The service is already available in German, Spanish, Japanese and English.

"EPS syndrome -- people think it's just Enron, but it happens all the time," Markowski said.

The syndrome might happen all the time, but the information predicting it is already publicly accessible, says Michael Toma, director of the Center for Regional Analysis at Armstrong Atlantic State University.

Had StockDiagnostics been running two years ago, the Web site says, investors would have been warned about Enron's impending failure.

But at that time, had it been working, Newsgrade's staff could have shorted Enron stock and retired trillionares, Toma said.
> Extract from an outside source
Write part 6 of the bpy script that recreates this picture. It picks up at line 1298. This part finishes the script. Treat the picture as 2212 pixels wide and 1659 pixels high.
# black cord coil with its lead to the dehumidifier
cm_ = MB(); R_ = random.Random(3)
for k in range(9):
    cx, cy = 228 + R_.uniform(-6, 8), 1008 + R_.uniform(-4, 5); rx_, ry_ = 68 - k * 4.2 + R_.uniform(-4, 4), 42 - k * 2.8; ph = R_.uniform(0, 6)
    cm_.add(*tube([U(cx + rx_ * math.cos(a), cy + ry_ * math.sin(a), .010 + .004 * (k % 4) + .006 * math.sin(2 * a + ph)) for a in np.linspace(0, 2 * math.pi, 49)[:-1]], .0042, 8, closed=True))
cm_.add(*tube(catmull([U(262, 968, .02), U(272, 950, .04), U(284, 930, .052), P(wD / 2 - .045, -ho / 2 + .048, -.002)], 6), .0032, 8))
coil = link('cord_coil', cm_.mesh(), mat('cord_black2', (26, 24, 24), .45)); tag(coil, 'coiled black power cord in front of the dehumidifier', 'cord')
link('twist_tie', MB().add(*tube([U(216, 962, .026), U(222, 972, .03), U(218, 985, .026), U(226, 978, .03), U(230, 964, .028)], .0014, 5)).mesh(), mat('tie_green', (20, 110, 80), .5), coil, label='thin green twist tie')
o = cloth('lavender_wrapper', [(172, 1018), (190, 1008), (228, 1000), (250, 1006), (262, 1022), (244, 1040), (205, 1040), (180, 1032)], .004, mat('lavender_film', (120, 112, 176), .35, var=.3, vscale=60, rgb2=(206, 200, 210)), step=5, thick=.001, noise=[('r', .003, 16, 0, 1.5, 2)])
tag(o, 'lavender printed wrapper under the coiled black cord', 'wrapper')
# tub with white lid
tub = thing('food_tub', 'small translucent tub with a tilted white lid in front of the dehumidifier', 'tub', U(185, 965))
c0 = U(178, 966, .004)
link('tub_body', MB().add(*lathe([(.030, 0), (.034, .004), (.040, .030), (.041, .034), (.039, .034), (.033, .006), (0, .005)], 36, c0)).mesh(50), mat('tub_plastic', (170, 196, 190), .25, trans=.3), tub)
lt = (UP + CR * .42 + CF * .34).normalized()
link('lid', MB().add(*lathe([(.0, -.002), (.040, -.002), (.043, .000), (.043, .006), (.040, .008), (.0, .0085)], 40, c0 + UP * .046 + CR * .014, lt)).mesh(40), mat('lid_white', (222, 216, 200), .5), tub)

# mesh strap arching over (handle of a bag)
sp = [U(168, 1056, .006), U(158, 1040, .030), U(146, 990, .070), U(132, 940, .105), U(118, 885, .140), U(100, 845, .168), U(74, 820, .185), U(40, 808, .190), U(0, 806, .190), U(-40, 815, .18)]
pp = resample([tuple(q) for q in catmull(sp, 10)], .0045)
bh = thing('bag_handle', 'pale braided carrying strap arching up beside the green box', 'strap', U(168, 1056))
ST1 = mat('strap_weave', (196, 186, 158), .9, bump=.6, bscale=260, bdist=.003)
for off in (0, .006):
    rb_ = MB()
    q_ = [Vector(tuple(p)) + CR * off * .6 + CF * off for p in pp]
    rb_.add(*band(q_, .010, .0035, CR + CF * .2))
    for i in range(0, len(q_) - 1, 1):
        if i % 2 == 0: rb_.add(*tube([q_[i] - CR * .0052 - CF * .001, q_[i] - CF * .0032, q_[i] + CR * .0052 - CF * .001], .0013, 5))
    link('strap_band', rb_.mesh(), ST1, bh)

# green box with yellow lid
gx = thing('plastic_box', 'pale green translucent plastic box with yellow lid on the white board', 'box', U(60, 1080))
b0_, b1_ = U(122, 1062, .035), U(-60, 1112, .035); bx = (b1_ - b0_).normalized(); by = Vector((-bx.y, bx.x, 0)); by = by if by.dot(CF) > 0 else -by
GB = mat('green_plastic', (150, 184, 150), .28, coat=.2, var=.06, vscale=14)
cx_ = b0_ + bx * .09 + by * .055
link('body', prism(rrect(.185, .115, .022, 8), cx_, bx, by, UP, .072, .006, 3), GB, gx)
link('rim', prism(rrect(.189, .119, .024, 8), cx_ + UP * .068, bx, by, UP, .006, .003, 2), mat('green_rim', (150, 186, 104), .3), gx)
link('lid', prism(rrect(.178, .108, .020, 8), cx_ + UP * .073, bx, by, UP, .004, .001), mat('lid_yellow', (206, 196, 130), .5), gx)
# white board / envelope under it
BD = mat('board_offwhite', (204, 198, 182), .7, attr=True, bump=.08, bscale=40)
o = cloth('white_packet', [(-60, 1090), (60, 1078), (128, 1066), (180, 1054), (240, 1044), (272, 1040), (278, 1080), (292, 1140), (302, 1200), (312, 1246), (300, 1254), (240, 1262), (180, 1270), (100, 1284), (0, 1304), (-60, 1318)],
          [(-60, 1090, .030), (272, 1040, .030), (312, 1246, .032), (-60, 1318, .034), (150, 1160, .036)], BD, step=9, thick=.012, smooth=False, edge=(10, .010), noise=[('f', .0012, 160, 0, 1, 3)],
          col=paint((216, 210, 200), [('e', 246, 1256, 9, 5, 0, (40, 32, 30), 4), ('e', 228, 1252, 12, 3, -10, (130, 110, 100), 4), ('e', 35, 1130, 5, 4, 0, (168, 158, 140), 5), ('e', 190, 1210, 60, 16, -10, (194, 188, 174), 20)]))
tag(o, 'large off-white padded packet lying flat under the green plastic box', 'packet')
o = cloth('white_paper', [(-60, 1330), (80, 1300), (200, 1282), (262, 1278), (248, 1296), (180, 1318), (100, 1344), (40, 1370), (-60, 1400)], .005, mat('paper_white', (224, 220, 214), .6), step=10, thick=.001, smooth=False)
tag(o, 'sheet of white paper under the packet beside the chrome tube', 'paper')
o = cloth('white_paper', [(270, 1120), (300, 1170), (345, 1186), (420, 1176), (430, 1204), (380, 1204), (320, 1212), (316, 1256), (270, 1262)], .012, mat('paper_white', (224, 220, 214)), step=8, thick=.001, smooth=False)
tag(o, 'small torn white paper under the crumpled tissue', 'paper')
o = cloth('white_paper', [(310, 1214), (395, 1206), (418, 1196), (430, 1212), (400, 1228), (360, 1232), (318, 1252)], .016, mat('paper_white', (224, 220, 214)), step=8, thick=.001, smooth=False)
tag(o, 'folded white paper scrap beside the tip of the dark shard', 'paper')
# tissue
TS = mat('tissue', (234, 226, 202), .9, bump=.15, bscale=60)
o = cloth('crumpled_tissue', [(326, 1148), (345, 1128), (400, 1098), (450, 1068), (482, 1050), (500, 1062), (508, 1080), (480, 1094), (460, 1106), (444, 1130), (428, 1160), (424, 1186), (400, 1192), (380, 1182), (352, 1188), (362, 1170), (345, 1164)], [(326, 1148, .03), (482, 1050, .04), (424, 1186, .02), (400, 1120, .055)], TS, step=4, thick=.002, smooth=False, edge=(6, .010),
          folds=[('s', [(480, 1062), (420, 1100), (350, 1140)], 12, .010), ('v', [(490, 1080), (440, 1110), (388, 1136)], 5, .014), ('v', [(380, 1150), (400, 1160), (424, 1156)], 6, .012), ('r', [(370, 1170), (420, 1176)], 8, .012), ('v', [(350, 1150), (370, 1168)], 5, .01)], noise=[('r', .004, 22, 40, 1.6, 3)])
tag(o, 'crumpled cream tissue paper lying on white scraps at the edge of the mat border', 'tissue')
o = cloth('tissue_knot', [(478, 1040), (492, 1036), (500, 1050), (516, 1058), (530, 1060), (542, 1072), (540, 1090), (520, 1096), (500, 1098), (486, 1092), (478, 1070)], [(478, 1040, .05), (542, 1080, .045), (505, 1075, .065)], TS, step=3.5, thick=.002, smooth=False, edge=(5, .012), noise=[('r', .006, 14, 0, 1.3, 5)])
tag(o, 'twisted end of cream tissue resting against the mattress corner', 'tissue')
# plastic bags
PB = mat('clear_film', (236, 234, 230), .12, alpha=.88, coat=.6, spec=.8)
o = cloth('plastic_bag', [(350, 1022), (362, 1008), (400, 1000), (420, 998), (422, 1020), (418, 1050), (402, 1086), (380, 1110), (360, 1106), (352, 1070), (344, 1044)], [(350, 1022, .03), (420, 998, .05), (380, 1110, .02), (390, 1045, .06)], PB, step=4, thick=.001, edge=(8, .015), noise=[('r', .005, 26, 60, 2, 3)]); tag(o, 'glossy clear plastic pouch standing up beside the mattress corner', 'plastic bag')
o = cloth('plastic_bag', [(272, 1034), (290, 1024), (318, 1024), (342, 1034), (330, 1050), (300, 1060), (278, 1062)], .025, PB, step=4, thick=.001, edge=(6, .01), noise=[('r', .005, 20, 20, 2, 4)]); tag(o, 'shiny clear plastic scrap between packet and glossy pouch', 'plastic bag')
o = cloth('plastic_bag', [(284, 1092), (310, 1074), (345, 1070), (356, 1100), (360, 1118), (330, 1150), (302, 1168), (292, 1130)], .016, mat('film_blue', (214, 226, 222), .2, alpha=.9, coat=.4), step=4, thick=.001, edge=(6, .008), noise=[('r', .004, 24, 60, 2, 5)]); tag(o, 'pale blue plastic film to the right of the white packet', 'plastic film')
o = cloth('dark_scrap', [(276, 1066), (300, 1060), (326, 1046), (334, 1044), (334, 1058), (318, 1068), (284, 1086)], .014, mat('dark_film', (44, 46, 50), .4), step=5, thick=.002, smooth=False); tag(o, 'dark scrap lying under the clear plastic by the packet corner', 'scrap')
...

An investor who sells stock "short" borrows shares from a brokerage house and sells them to another buyer. Proceeds from the sale go into the shorter's account. The shorter must buy those shares back (cover) at some point in time and return them to the lender. Profits are made when the price of stock being shorted drops, allowing the shorter to cover by spending less on the stock than what it sold for.

"Put together short options on companies signaled with EPS and I wouldn't even need to own stock," Toma said.

Markowski, a researcher at heart, seemed to bristle at the suggestion his company would be a tool for high-risk investors.

"We're not in the business of advocating either way, the longs or the shorts," Markowski said. "If you use this, you're going to clearly avoid stocks that are imploding."